Take a look through recent headlines and polls and it seemed like Donald Trump had a slim chance of winning the presidency. Nearly all major polls showed Hillary Clinton in the lead, and I can’t help but wonder if some Democrats felt like they didn’t need to vote because their candidate was a shoo-in.
Margins and predictions were varied, but let’s face it: most of us believed Hillary Clinton would become the next US President.
Is this incompetence? Self delusion? We have covered the fact that the mainstream media has a strong liberal bias. But in this case the entire world was misled into counting on Hillary Clinton as the victor. I suspect Clinton’s supports suffered the most because of it.
The Dems are calling Trump’s victory a “surprise” and an “upset,” but some of this opinion may be due to the fact that our polls simply aren’t trustworthy. As I wrote in October, a recent Anonymous video explained why some polls are downright fake.
Let’s take a look at which states got it right and which states succumbed to liberal bias:
1. In Florida they got it right
When voter fraud was discovered nearly a week before election day, we knew the Dems were working hard to secure a Clinton victory in the Sunshine State. Polls were on point, showing Trump and Hillary neck-in-neck (RCP average 46.6 vs 46.4).
Trump claimed a narrow victory in Florida with 49% to Hillary’s 48%.
2. In Ohio they underestimated Trump
Donald Trump was widely projected to win the Buckeye State, and major polls had the billionaire leading by as much as 7 points. But the aggregate was only about 3 points. Since the final was almost 9 points, definitely a bias there.
Trump won Ohio with 52% to Hillary’s 44%.
3. In North Carolina they got it wrong
The RCP average showed Hillary and Trump all tied up, but Huffington Post claimed Hillary was in the lead by 1.6 percent. CBS News showed her in the lead by as many as 4 points.
Donald Trump won North Carolina by nearly 4 points, with 51% to Hillary’s 47%. The margin of error for these polls was only 3-4%, so the pollsters were either biased or incompetent.
4. In Pennsylvania they got it wrong
The race was tight in Pennsylvania, with Trump winning by a mere 1% (49% to Hillary’s 48%). The Keystone State was expected to go to Hillary, with the RCP average putting Clinton in the lead by 2+ points. Other major polls had Hillary in the lead by as many as 4 points. Only the Trafalgar Group poll got it right.
Feel free to check the rest of the states, yourself, but these were the huge swings states that each candidate needed to win. Because of these polls, the major networks all expected Hillary to come out on top. In fact they ignored the poll in Florida that gave Trump the edge and assumed Hillary would win there as well.
The Aftermath
The Dems are now scrambling to discover “what went wrong” and Huffington Post insists that America must address what it refers to as “the systemic poll failures at the state level.”

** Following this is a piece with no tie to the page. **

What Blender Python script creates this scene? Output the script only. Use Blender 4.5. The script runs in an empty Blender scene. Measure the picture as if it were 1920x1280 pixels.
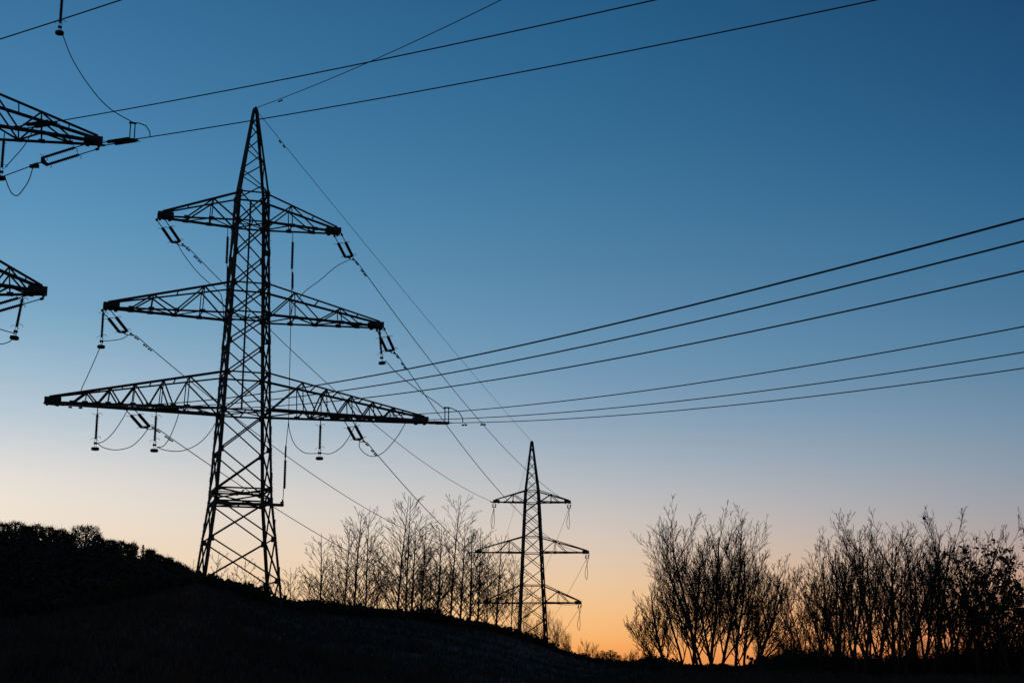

“Of course, all of these individual polling misses mean that HuffPost Pollster’s forecasts for both the Senate and the presidency were wrong. It’s that simple – the forecasts relied on the polls,” writes Huffington Post. “It’s not just ours, though. Most forecast models had Clinton up and Democrats with a good chance of winning the Senate.”
The Dems are also claiming that Trump had a large “silent” following that kept quiet but turned up to vote on election day. I find this hard to believe. What is far more likely is that the polls were slanted hard to the Left – and now the Dems are realizing that manipulating the numbers wasn’t enough to get Crooked Hillary into the White House.